When people ask what your book is about, they are really asking about the plot. A response: “It’s about two German Shepherds sniffing for buried treasure,” only scrapes the surface. Why dogs? Why that breed? What kind of treasure? Where? When? What must they overcome in order to sniff it out? What will they do with it once they find it? Why should I care?

At the risk of digressing, the author and tweeter @NathanBransford pointed out that a pitch formula should read: When OPENING CONFLICT happens to CHARACTER, they have OVERCOME CONFLICT to COMPLETE QUEST.

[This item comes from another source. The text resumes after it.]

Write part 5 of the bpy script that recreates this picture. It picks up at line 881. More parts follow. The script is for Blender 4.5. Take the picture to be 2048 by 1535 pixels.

Master Storyteller Jim Thayer, author of 13 books and new manual for novelists, The Essential Guide to Writing a Novel: A Complete and Concise Manual for Fiction Writers offers his take on novel plots. The following are excerpts from his post on authormagazine.org:

What is a plot? According to E.M. Forster in Aspects of the Novel, a plot is an organization of events according to a “sense of causality.”  Encyclopedia Britannica says a plot is “the structure of interrelated actions, consciously selected and arranged by the author.”

What isn’t a plot? Forster says this isn’t a plot:  The king died and then the queen died. But this is a plot: The king died, and then the queen died of grief, because of the causality.

Christopher Booker says there are only seven plots: overcoming the monster, rags to riches, the quest, voyage and return, comedy, tragedy and rebirth.  Others think there are only five plots: man against man, man against himself, man against nature, man against society, and man against God.

Don’t worry about finding a truly fresh plot: Donald Maass says, “There are certainly no new plots.  Not a one.”  The legendary Simon & Schuster editor Michael Korda says, “In books, as in other things, there is nothing new under the sun.”  The fear of imitation is immature, according to Edith Wharton.

Make sure the plot is big and bold. Most of us are happy if our lives have a nice equilibrium.  We don’t want a life that’s a county fair ride. Not so for our plot, though.  Novelist and writing teacher Sol Stein says a reader “is primarily seeking an experience different from and greater than his or her everyday experience in life.”  Stein compares readers to sports fans: “The spectator seeks the excitement that does not usually occur in daily life.”  Erica Jong says a novel “must make my so-called real world seem flimsy.”  Kurt Vonnegut agrees: “I don’t praise plots as accurate representations of life, but as ways to keep readers reading.’’

How do we know if we have a workable plot? If we can reduce our story to one or two sentences—called the pitch in the movie industry and often called the handle in publishing—we may have a successful plot.  And if we can’t, something may be missing.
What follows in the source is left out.